NAS Committees Advisory 1863-1913

Founding of the National Academy of Sciences

The National Academy of Sciences (NAS) was signed into being by President Abraham Lincoln on March 3, 1863. As mandated in its Act of Incorporation, the Academy has, since 1863, served to "investigate, examine, experiment, and report upon any subject of science or art" whenever called upon to do so by any department of the government.

This is a picture of The National Academy of Sciences (NAS) signed into being by President Abraham Lincoln on March 3, 1863.
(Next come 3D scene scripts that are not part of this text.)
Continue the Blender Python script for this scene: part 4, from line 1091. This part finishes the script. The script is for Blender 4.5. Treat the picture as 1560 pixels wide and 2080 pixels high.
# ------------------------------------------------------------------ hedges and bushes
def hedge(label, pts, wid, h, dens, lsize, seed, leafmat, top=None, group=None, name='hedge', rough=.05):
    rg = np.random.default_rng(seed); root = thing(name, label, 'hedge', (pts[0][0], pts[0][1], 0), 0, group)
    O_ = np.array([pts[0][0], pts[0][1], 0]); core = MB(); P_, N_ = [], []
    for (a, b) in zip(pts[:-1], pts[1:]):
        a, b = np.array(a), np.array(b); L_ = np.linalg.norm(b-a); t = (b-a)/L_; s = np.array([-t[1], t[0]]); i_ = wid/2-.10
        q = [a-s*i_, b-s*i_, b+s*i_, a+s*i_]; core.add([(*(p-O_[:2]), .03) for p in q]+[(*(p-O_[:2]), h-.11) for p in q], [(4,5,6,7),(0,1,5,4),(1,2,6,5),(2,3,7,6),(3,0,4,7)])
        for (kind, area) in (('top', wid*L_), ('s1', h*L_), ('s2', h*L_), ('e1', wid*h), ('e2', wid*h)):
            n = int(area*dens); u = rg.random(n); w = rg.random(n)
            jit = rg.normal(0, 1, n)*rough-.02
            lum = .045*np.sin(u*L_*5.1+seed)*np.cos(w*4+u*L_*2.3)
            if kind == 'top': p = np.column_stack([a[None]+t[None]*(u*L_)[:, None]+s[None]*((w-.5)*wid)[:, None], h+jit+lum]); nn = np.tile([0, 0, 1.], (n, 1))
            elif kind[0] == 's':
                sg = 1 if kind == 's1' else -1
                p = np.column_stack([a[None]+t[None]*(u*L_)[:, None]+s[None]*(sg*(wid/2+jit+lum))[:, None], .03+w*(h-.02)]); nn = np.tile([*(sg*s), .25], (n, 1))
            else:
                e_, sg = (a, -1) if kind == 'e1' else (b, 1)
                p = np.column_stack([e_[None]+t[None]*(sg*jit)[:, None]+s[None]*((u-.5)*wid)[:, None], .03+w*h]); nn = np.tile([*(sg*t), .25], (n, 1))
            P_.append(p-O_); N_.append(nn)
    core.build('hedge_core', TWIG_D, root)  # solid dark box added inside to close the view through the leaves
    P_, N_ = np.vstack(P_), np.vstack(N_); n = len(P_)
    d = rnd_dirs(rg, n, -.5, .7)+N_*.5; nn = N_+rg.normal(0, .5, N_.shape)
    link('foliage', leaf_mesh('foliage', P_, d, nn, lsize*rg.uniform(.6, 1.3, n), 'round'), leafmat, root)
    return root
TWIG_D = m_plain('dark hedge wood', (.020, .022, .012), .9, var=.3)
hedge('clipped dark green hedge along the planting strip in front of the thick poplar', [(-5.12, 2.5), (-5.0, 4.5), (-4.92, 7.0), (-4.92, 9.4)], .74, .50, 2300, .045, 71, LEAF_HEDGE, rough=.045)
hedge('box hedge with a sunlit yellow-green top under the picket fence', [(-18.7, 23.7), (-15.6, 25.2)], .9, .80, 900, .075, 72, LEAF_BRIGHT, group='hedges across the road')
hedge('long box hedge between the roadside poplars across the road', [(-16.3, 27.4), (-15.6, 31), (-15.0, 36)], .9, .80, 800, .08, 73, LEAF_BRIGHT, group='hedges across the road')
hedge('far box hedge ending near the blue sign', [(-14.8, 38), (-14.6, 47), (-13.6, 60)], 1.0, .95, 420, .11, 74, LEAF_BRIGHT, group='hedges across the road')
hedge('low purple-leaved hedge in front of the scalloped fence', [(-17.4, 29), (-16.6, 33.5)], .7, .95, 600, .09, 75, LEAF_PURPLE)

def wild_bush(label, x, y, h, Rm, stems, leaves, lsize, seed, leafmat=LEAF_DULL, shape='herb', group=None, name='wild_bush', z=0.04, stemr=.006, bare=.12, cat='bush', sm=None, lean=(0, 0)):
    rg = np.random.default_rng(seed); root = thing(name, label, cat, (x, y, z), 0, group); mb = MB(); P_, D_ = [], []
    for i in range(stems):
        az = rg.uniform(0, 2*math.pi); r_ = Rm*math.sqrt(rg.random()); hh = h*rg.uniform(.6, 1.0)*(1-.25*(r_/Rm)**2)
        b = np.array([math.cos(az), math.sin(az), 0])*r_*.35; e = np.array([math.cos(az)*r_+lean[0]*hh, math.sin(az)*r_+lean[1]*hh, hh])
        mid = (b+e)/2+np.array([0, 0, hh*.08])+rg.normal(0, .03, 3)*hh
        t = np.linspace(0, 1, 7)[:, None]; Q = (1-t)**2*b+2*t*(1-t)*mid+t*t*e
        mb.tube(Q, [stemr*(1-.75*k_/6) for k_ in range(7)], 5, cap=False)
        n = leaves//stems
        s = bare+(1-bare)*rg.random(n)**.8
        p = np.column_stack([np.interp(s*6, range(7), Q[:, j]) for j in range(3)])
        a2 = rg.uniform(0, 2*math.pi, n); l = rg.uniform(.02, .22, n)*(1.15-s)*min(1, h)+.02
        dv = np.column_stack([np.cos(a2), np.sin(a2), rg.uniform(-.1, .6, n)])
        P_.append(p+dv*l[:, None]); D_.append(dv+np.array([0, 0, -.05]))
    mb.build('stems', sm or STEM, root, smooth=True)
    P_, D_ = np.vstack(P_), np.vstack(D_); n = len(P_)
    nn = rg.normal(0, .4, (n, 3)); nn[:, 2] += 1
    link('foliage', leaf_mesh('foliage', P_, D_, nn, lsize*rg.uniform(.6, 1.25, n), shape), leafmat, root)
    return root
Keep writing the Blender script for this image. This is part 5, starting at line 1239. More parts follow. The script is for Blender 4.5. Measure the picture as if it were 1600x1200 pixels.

The idea that the United States should have a national organization devoted to the promotion of the sciences and technology was not new. As early as 1743, Benjamin Franklin had founded the American Philosophical Society (APS). Thirty-seven years later the American Academy of Arts and Sciences was founded, and sixty years after that, the National Institute for the Promotion of Science was organized. By the mid-nineteenth century, these organizations were joined by the Smithsonian Institution and the American Academy for the Advancement of Science (AAAS).

But the immediate roots of the NAS can be traced back to the early 1850s and a group of scientists based largely in Cambridge, Massachusetts. The group, which began meeting informally in 1853, called themselves the "Scientific Lazzaroni" in self-mocking reference to the beggars and street people of Naples. The original Lazzaroni consisted of Superintendent of the Coast Survey Alexander Dallas Bache, naturalist Louis Agassiz, Harvard Professor of Mathematics and Astronomy Benjamin Peirce, astronomer Benjamin Gould, and Harvard Professor of Greek and Latin Cornelius Felton. The group was soon joined by others, including Joseph Henry, who was perhaps the leading scientist in America at the time. But it was Bache who gave the most explicit and public expression of the idea of a national scientific academy.

In his speech as outgoing president of the AAAS, Bache in 1851 publicly recommended that the federal government establish a body for the promotion of the country's science. Bache called for "an institution of science...to guide public action in reference to science matters." Such a body would act as a centralized organization to be consulted by the government in matters of science and technology. By 1858, Agassiz in a private letter had outlined the structure and organization of an academy of sciences.

The demands of the Civil War, which broke out in 1861, were conducive to the formation of a scientific consulting body. Many citizens attempted to contribute to the war effort by submitting inventions and related proposals to the government to do with as it saw fit. In order to expedite the evaluation of these approvals, Henry proposed to the Navy Department the formation of an advisory agency for the testing of new weapons. In February 1863 Secretary of the Navy Gideon Welles approved Henry's plan, and the Permanent Commission, made up of Henry, Bache, and Rear Admiral Charles Henry Davis, was established.

In the meantime, Agassiz had enlisted the support of Massachusetts Senator Henry Wilson. With Wilson's help, Agassiz, Bache, Peirce, and Gould reworked a plan drafted by Davis and came up with a bill for the incorporation of the National Academy of Sciences. Wilson brought the bill to the Senate on February 20, where it was passed on March 3rd. It was passed by the House of Representatives later that day, and was signed into law by President Lincoln before the day was over. The National Academy of Sciences had officially come into being.